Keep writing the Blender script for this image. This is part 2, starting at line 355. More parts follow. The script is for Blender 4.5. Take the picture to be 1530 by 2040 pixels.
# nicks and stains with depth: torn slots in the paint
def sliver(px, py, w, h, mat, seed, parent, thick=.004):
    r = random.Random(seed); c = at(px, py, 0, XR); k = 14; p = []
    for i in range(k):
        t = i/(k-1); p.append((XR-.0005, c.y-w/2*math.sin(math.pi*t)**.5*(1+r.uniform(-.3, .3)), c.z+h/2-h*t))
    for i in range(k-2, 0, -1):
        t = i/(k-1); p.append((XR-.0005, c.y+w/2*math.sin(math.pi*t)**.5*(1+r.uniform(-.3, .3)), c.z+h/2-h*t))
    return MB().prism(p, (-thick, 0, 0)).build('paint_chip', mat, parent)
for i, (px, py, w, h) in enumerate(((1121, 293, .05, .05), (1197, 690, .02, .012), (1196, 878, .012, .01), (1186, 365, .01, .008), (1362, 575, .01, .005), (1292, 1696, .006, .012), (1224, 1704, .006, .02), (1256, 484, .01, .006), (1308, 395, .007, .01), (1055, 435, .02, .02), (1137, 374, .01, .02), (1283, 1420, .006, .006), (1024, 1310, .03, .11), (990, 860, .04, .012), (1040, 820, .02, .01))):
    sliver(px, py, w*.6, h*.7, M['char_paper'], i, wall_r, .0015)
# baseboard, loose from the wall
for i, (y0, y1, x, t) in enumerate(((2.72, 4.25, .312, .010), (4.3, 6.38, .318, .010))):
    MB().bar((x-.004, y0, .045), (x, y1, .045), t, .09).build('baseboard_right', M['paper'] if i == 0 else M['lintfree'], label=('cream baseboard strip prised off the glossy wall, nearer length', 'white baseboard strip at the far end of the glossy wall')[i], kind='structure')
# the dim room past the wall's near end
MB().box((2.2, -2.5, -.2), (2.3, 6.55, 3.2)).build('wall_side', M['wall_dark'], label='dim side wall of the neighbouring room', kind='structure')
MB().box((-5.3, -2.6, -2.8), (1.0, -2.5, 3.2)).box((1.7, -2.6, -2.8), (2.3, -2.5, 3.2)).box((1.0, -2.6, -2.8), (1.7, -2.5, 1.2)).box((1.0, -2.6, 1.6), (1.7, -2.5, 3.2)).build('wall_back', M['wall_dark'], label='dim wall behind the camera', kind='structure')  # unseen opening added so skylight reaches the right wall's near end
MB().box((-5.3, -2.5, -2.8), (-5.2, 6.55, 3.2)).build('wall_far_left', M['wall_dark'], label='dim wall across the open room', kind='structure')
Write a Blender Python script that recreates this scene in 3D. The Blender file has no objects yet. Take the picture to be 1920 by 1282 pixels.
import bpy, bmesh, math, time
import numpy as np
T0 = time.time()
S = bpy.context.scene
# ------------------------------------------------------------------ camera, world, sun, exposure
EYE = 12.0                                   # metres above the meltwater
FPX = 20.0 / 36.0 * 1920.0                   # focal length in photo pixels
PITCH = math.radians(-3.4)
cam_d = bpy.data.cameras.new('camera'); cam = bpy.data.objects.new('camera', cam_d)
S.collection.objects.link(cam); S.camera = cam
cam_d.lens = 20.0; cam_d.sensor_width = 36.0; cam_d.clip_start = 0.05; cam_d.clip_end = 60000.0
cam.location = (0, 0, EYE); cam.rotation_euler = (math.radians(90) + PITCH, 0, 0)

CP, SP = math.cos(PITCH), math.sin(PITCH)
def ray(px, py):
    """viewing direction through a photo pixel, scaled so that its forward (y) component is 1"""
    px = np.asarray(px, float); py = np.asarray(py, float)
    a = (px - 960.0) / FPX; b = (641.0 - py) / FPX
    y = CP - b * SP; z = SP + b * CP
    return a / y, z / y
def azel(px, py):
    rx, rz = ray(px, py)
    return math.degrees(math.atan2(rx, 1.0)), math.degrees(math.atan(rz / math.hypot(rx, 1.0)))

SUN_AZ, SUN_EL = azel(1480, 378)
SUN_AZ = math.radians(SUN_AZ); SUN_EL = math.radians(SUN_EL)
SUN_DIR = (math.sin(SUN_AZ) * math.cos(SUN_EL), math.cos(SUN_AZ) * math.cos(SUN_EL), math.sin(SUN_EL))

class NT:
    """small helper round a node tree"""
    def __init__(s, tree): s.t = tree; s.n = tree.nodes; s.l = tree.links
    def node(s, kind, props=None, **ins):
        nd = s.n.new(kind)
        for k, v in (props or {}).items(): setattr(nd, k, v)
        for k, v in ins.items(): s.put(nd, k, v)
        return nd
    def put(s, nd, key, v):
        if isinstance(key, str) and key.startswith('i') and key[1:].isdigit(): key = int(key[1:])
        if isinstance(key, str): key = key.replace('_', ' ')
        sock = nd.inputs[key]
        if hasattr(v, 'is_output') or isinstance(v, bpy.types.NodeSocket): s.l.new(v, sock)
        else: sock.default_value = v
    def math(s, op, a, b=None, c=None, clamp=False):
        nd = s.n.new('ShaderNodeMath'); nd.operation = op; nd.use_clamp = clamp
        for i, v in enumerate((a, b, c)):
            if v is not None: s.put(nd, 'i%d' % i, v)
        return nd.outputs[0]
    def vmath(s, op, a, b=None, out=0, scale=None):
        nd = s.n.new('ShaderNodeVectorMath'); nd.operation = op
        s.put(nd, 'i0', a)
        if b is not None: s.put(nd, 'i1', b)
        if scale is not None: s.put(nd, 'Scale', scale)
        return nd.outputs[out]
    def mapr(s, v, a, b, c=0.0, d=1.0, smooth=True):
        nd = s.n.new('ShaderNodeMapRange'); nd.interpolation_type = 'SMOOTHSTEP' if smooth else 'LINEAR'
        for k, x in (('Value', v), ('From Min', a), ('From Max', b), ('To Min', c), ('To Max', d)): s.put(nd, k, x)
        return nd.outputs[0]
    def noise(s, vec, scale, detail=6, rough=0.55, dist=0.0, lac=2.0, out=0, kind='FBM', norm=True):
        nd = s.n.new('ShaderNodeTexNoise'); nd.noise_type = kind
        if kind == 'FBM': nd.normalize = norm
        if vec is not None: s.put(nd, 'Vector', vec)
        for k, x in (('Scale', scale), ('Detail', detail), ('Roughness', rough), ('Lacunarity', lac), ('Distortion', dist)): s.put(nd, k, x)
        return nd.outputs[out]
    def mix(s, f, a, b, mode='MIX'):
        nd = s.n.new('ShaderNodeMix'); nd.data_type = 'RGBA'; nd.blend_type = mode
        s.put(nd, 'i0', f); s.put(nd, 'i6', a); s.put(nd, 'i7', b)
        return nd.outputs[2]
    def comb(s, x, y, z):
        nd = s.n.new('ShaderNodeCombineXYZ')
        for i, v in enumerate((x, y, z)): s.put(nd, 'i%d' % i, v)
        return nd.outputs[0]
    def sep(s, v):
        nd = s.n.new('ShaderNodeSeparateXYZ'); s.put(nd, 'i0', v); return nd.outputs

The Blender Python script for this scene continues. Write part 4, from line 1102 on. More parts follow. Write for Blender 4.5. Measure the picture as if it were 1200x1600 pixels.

--*--

> [Your instructions]
Starting with the first line of the data above, copy each line exactly until you reach the line with "neighbouring room', kind='structure')"; include that line as well.

> [Full response]
Keep writing the Blender script for this image. This is part 2, starting at line 355. More parts follow. The script is for Blender 4.5. Take the picture to be 1530 by 2040 pixels.
# nicks and stains with depth: torn slots in the paint
def sliver(px, py, w, h, mat, seed, parent, thick=.004):
    r = random.Random(seed); c = at(px, py, 0, XR); k = 14; p = []
    for i in range(k):
        t = i/(k-1); p.append((XR-.0005, c.y-w/2*math.sin(math.pi*t)**.5*(1+r.uniform(-.3, .3)), c.z+h/2-h*t))
    for i in range(k-2, 0, -1):
        t = i/(k-1); p.append((XR-.0005, c.y+w/2*math.sin(math.pi*t)**.5*(1+r.uniform(-.3, .3)), c.z+h/2-h*t))
    return MB().prism(p, (-thick, 0, 0)).build('paint_chip', mat, parent)
for i, (px, py, w, h) in enumerate(((1121, 293, .05, .05), (1197, 690, .02, .012), (1196, 878, .012, .01), (1186, 365, .01, .008), (1362, 575, .01, .005), (1292, 1696, .006, .012), (1224, 1704, .006, .02), (1256, 484, .01, .006), (1308, 395, .007, .01), (1055, 435, .02, .02), (1137, 374, .01, .02), (1283, 1420, .006, .006), (1024, 1310, .03, .11), (990, 860, .04, .012), (1040, 820, .02, .01))):
    sliver(px, py, w*.6, h*.7, M['char_paper'], i, wall_r, .0015)
# baseboard, loose from the wall
for i, (y0, y1, x, t) in enumerate(((2.72, 4.25, .312, .010), (4.3, 6.38, .318, .010))):
    MB().bar((x-.004, y0, .045), (x, y1, .045), t, .09).build('baseboard_right', M['paper'] if i == 0 else M['lintfree'], label=('cream baseboard strip prised off the glossy wall, nearer length', 'white baseboard strip at the far end of the glossy wall')[i], kind='structure')
# the dim room past the wall's near end
MB().box((2.2, -2.5, -.2), (2.3, 6.55, 3.2)).build('wall_side', M['wall_dark'], label='dim side wall of the neighbouring room', kind='structure')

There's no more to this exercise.